> [What is being asked]: Starting from the line that contains "Write part 4", copy every line exactly until the line that contains "shell((sx_ - 0.010, 2.818, ZT", which is also included.
** start **
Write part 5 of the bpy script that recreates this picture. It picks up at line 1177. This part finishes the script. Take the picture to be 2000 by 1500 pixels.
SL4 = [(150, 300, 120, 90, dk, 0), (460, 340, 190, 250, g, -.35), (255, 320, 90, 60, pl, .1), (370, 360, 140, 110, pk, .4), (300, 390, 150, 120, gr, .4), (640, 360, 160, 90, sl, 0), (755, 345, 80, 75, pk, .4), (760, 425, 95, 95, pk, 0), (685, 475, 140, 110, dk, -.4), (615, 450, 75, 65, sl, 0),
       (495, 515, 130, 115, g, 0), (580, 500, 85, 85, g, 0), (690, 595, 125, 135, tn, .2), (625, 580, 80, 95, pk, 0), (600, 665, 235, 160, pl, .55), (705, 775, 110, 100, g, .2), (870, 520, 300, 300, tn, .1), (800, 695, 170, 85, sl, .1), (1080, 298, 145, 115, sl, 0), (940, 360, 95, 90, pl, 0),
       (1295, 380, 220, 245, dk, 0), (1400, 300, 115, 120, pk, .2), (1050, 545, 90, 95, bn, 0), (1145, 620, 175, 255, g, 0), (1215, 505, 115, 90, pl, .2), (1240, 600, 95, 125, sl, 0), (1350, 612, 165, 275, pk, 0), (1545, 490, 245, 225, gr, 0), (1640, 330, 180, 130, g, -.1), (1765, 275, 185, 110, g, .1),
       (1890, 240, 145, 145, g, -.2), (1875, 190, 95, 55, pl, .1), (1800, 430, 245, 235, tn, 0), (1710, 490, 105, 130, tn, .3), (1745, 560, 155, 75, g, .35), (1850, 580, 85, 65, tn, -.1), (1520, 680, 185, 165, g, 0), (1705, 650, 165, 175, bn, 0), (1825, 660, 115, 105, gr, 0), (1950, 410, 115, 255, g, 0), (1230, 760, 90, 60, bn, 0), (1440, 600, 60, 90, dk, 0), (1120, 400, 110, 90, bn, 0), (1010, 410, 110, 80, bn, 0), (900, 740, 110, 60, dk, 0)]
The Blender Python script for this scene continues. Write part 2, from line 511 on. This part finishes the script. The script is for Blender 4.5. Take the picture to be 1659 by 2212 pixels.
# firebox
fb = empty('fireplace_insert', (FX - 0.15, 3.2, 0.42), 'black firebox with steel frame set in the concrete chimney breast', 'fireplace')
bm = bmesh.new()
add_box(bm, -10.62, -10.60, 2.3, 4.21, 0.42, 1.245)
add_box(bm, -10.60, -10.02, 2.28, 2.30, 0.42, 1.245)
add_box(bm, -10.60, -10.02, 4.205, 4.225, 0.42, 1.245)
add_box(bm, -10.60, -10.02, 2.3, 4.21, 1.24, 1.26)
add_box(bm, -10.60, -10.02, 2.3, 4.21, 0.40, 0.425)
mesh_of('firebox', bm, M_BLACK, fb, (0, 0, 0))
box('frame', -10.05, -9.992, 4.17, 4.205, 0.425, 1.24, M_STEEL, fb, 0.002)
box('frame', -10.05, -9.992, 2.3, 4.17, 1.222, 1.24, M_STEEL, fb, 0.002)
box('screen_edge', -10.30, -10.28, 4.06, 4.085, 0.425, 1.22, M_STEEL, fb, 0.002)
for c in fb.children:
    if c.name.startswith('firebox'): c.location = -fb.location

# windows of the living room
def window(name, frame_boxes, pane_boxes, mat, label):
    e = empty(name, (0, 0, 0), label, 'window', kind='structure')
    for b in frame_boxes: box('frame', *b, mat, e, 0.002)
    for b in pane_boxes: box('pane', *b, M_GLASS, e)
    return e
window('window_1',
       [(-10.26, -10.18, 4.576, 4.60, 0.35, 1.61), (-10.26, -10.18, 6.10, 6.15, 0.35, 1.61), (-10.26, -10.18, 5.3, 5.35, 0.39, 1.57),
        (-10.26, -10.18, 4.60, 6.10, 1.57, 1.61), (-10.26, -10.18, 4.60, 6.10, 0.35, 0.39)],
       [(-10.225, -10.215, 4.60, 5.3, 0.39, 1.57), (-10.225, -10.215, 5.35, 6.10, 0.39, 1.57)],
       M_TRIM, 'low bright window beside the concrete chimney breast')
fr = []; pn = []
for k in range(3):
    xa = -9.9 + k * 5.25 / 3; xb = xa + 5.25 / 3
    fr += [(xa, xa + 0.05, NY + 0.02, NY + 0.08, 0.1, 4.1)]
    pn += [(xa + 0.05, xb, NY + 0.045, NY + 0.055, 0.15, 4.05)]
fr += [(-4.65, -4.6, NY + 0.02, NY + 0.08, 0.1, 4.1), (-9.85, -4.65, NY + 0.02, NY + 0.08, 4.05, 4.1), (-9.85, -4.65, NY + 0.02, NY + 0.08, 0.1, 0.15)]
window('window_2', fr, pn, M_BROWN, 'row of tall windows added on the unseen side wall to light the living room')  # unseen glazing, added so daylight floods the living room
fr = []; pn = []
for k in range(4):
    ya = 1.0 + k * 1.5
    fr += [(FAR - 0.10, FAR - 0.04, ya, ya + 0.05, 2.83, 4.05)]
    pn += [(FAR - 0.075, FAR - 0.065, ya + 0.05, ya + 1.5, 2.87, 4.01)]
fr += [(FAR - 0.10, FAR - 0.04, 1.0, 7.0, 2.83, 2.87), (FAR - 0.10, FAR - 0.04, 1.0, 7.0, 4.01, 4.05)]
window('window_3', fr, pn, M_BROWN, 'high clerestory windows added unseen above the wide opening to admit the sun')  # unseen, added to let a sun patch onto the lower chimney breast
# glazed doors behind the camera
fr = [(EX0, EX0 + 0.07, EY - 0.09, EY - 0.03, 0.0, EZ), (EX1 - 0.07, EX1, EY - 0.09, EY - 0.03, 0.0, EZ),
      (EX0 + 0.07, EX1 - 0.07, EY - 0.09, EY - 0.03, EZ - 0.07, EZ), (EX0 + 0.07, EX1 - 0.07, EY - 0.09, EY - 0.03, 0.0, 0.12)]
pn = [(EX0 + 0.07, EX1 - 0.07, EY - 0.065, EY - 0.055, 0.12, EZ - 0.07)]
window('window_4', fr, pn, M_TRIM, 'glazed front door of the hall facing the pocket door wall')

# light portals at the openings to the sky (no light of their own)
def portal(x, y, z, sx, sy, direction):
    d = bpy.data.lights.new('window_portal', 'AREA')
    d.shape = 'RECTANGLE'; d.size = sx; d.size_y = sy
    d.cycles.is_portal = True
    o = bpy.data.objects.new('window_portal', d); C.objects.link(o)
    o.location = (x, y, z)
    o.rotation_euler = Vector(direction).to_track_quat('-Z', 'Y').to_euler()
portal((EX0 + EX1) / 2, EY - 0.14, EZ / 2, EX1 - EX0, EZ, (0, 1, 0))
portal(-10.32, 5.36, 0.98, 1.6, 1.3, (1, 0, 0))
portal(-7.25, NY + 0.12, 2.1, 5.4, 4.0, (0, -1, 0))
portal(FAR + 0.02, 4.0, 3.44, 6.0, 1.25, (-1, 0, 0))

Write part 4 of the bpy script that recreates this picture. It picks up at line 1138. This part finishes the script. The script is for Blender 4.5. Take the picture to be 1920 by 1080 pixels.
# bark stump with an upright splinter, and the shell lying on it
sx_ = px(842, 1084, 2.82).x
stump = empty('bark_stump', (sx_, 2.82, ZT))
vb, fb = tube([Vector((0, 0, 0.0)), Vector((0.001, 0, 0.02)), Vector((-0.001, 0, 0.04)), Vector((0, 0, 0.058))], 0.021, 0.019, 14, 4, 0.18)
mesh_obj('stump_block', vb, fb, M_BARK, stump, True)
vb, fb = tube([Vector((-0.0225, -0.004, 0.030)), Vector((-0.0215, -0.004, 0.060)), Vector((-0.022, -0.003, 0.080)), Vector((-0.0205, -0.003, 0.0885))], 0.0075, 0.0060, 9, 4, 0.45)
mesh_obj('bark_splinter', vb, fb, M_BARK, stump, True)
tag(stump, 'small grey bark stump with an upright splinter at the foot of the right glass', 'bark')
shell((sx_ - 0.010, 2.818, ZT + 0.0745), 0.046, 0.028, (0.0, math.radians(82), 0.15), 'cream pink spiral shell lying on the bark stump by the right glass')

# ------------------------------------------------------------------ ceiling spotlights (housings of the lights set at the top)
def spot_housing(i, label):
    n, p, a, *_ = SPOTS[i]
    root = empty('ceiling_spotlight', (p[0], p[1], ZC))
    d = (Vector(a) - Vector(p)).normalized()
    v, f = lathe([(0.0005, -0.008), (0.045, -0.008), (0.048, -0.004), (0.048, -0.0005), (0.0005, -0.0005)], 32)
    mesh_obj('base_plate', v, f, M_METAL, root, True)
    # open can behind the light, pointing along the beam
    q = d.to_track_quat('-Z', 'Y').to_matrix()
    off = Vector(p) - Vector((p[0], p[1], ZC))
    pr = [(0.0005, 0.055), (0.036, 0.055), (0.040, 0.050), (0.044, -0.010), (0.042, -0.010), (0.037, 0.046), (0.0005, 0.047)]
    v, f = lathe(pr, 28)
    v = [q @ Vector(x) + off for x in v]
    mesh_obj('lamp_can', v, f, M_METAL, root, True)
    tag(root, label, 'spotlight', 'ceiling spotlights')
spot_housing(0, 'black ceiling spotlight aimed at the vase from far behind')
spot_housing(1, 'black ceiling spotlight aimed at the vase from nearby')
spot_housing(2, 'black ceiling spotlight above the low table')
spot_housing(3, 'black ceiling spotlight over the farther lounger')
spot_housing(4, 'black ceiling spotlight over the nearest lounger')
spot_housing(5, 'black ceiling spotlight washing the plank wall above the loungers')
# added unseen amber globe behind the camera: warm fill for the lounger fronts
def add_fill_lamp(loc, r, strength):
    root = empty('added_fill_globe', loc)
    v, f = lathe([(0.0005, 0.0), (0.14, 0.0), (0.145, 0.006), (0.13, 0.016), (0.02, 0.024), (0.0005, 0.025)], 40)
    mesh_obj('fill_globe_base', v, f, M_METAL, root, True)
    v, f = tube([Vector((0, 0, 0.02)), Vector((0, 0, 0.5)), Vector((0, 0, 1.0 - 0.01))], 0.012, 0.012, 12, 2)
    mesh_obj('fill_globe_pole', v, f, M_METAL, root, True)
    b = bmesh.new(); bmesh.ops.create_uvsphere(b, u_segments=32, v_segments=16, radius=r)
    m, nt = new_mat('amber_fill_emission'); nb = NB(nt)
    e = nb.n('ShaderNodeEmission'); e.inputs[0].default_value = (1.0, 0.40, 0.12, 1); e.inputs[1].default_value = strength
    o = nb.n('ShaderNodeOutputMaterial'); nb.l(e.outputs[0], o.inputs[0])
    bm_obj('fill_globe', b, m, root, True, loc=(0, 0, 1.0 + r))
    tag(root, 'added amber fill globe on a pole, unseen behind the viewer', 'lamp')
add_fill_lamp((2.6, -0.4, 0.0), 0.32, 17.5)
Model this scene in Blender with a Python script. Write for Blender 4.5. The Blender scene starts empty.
** end **
> [The completed task]:
Write part 4 of the bpy script that recreates this picture. It picks up at line 1138. This part finishes the script. The script is for Blender 4.5. Take the picture to be 1920 by 1080 pixels.
# bark stump with an upright splinter, and the shell lying on it
sx_ = px(842, 1084, 2.82).x
stump = empty('bark_stump', (sx_, 2.82, ZT))
vb, fb = tube([Vector((0, 0, 0.0)), Vector((0.001, 0, 0.02)), Vector((-0.001, 0, 0.04)), Vector((0, 0, 0.058))], 0.021, 0.019, 14, 4, 0.18)
mesh_obj('stump_block', vb, fb, M_BARK, stump, True)
vb, fb = tube([Vector((-0.0225, -0.004, 0.030)), Vector((-0.0215, -0.004, 0.060)), Vector((-0.022, -0.003, 0.080)), Vector((-0.0205, -0.003, 0.0885))], 0.0075, 0.0060, 9, 4, 0.45)
mesh_obj('bark_splinter', vb, fb, M_BARK, stump, True)
tag(stump, 'small grey bark stump with an upright splinter at the foot of the right glass', 'bark')
shell((sx_ - 0.010, 2.818, ZT + 0.0745), 0.046, 0.028, (0.0, math.radians(82), 0.15), 'cream pink spiral shell lying on the bark stump by the right glass')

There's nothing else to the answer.